Ordering of $\mathbb{R}[X]$ such that $0 < X < a$ for all positive numbers $a$

Question

If $\mathbb{R}[X]$ denotes the field of real valued rational functions, then according to Bochnak, Coste and Roy's Real Algebraic Geometry, the unique ordering for which $X > 0$ and $X < a$ for all $a > 0$ is given by, for $a_k \neq 0$ and $n \geq k$, $$P(X) = a_n X^n + \dots + a_k X^k > 0 \text{ if and only if } a_k > 0$$

and we say $P(X)/Q(X) > 0$ if and only if $P(X)Q(X) > 0$.

This defines a total order of the field of real valued rational functions.
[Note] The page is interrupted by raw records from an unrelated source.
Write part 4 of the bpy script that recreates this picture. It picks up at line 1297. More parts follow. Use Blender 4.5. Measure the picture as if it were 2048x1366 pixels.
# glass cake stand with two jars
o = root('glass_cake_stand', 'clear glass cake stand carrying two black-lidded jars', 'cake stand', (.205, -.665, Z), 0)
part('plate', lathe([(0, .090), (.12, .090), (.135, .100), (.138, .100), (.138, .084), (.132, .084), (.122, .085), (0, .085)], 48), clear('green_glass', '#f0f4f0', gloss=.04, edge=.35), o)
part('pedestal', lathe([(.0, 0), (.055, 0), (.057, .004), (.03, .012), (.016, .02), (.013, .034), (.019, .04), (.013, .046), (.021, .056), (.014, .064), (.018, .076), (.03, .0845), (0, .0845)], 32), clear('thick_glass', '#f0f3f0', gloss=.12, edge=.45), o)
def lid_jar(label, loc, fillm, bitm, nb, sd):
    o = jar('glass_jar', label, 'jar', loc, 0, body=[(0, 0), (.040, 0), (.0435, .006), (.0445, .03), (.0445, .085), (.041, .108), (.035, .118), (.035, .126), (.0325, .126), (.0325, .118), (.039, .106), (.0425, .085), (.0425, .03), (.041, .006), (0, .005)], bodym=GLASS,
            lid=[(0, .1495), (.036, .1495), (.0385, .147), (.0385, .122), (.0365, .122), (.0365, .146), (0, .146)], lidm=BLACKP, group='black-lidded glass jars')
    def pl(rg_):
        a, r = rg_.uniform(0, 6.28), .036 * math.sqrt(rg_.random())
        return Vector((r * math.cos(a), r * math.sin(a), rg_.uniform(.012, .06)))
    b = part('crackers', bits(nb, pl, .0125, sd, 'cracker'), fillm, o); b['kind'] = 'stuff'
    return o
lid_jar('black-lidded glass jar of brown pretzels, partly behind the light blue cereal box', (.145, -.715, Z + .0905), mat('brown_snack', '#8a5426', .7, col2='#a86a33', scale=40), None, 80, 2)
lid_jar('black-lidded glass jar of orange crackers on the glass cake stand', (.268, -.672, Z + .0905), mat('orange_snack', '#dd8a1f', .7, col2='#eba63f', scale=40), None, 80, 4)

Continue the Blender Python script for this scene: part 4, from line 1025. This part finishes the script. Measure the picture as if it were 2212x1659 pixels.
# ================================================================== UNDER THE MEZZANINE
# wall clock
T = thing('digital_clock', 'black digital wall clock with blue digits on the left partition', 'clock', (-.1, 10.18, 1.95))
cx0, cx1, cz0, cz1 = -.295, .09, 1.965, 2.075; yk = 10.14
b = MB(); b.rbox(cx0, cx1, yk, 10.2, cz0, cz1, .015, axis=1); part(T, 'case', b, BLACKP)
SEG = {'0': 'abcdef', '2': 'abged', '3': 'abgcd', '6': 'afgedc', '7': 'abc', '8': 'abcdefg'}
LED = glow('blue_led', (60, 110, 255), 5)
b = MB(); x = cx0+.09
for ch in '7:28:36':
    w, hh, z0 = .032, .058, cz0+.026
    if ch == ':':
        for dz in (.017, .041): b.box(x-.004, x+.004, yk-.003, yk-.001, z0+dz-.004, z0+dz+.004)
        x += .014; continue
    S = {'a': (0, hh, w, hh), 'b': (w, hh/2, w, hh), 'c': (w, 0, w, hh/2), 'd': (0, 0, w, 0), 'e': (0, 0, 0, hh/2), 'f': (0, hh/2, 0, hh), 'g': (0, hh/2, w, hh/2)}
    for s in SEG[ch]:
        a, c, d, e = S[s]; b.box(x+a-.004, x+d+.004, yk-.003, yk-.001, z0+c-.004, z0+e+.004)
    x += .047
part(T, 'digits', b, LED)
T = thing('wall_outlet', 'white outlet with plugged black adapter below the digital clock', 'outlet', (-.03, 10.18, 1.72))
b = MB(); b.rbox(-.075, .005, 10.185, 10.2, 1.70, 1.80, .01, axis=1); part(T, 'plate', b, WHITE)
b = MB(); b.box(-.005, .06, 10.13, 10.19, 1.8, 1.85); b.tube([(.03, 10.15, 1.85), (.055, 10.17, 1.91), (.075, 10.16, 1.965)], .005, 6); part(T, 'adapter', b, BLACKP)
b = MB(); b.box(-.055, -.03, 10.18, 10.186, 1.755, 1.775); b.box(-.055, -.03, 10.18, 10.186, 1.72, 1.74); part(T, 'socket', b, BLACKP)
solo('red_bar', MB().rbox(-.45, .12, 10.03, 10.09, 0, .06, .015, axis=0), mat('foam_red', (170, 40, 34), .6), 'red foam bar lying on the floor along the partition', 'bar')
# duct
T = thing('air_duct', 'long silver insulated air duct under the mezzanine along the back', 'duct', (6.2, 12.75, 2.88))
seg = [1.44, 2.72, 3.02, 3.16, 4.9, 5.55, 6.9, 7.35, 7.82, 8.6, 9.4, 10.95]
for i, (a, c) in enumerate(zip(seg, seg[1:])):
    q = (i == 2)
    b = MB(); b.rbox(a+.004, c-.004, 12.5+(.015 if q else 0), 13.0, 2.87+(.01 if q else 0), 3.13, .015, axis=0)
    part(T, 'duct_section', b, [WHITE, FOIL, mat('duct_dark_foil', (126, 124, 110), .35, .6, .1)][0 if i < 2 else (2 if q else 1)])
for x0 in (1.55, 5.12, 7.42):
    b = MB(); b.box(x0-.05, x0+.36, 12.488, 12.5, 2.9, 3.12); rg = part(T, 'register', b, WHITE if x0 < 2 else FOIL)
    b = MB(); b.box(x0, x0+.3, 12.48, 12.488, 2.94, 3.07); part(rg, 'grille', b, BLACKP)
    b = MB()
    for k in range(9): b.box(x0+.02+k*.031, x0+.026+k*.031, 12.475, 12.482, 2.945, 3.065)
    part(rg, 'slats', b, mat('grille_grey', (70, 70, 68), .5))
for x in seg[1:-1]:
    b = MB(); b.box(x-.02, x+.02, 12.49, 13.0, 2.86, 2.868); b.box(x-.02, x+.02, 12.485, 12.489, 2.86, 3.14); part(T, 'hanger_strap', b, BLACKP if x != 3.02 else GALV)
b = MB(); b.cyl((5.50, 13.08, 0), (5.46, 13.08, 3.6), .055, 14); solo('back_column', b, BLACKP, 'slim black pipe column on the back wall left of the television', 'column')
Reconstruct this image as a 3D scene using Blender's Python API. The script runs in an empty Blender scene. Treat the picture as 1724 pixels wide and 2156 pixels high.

What I am trying to prove is that this is necessarily the only one for which we have $X > 0$ and $X < a$ for all positive numbers $a$.

It is enough to show, as $X^k > 0$, that we must have $a_n X^n + \dots + a_1 X + a_0 > 0$ if $a_0 > 0$. I was able to show this for the $n=1$ case, but for $n > 1$, I am unable to do so.

Answer 1

Let $\alpha>0$ and $n\ge 1$. We have

• if $\beta\le 0$, then $\beta X^n \le 0 < \alpha$;
• if $\beta>0$, then $\beta X^n< \beta X^{n-1}<\dots< \beta X < \beta\left(\dfrac\alpha\beta\right) = \alpha$;

therefore $\alpha>\beta X^n$ $\forall \beta$.

In particular, if $a_0>0$, then $\dfrac{a_0}{n}>-a_k X^k~\forall k\ge 1$, so $a_0>-a_1X-a_2X^2-\dots-a_nX^n$ and $$a_nX^n+\dots+a_2X^2+a_1X+a_0>0$$ as we wanted.

The reverse implication is not true, as pointed out by a comment.